Ulusal ülküye bağlı kalmak, ulusun istenç ve egemenliğini, devletin vatandaşa, vatandaşın devlete karşılıklı görevlerinin hakkıyla yerine getirilmesini düzenleme yolunda kullanmak.
“TC halkını ayrı ayrı sınıflardan oluşmuş değil, bireysel ve toplumsal hayat içinde iş bölümü yönünden çalışma gruplarına ayrılmış bir topluluk saymak, esas prensiplerimizdendir.” (ATTB, s. 549-552)
İşte bütün bu nedenlerle CHP’nin kırmızı çizgileri bunlardır.
Atatürk diyor ki: “Kuşkusuz düşüncelerin, inançların başka başka olmasından yakınmamak gerekir. Çünkü bütün düşünceler ve inançlar bir noktada birleştiği durumda, bu hareketsizlik işaretidir, ölüm işaretidir.” (AGY, s. 57)
Mustafa Kemal Atatürk, ulusal bağımsızlık düşüncesine bir de kişi için özgürlük tutkusunu şu sözlerle açıklıyor: “Özgürlük ve bağımsızlık benim karakterimdir.” Sabiha Gökçen’in aktardığına göre, O’nun en beğendiği kişi Tevfik Fikret’ti. Fikret sadece son derece iyi bir şair değil, aynı zamanda devrimci düşünce felsefesinin de büyük bir temsilcisidir. Şimdi O’nun ilkeleri yok ediliyor, Atatürk’ü Türk halkına unutturmak için elden gelen gayret sarf ediliyor hatta Cumhuriyet’i kuran bu önder, cehaletin kirlettiği ağızlar tarafından diktatör ilan ediliyor.
Hayret ediyorum; O’nun kurduğu parti nasıl oluyor da Atatürk’ü savunma gücünü kendisinde göremiyor?
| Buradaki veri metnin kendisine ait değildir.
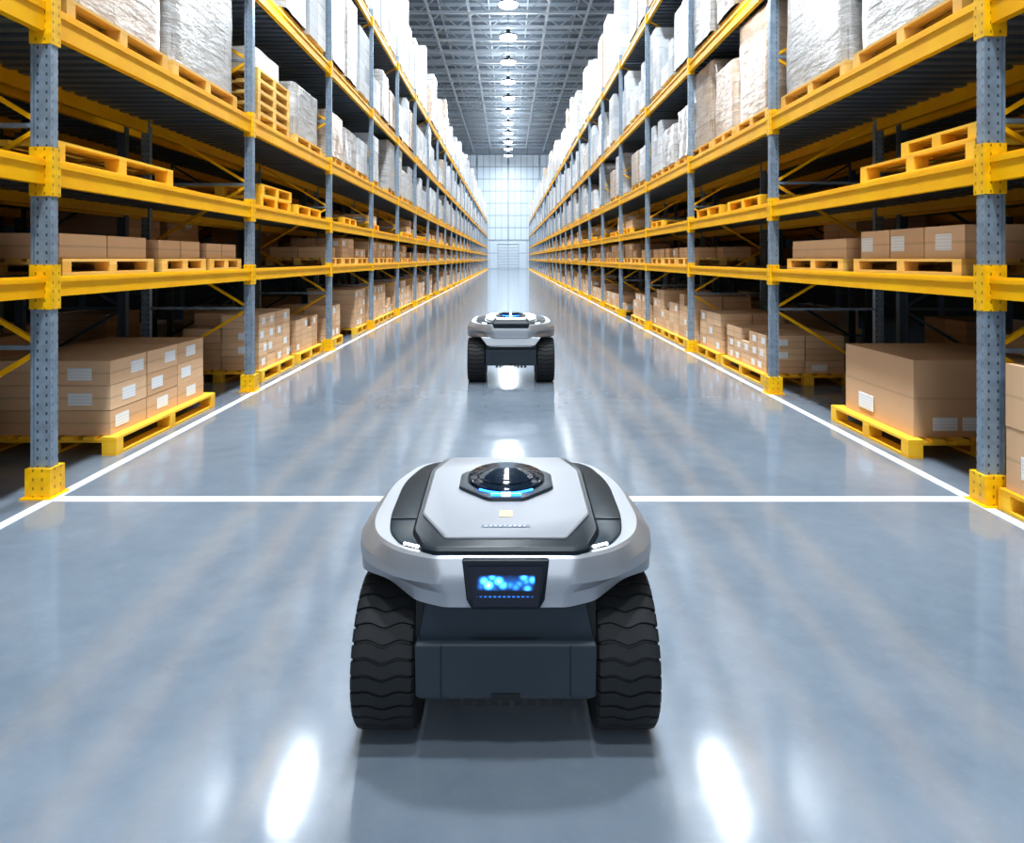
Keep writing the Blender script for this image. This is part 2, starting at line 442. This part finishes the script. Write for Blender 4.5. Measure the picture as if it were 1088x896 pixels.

TSK o görevini unuttuysa, siz gerçek CHP’liler, siz Atatürkçüler, Kemalistler hâlâ susacak mısınız?
Yoksa CHP, değiştikçe, yenileştikçe; Atatürk’ü ve fikirlerini benimsemez hale mi geliyor?
CHP tabanı ayağa kalkmalı, Atatürk’e karşı gidişe açık yolu tıkamalıdır.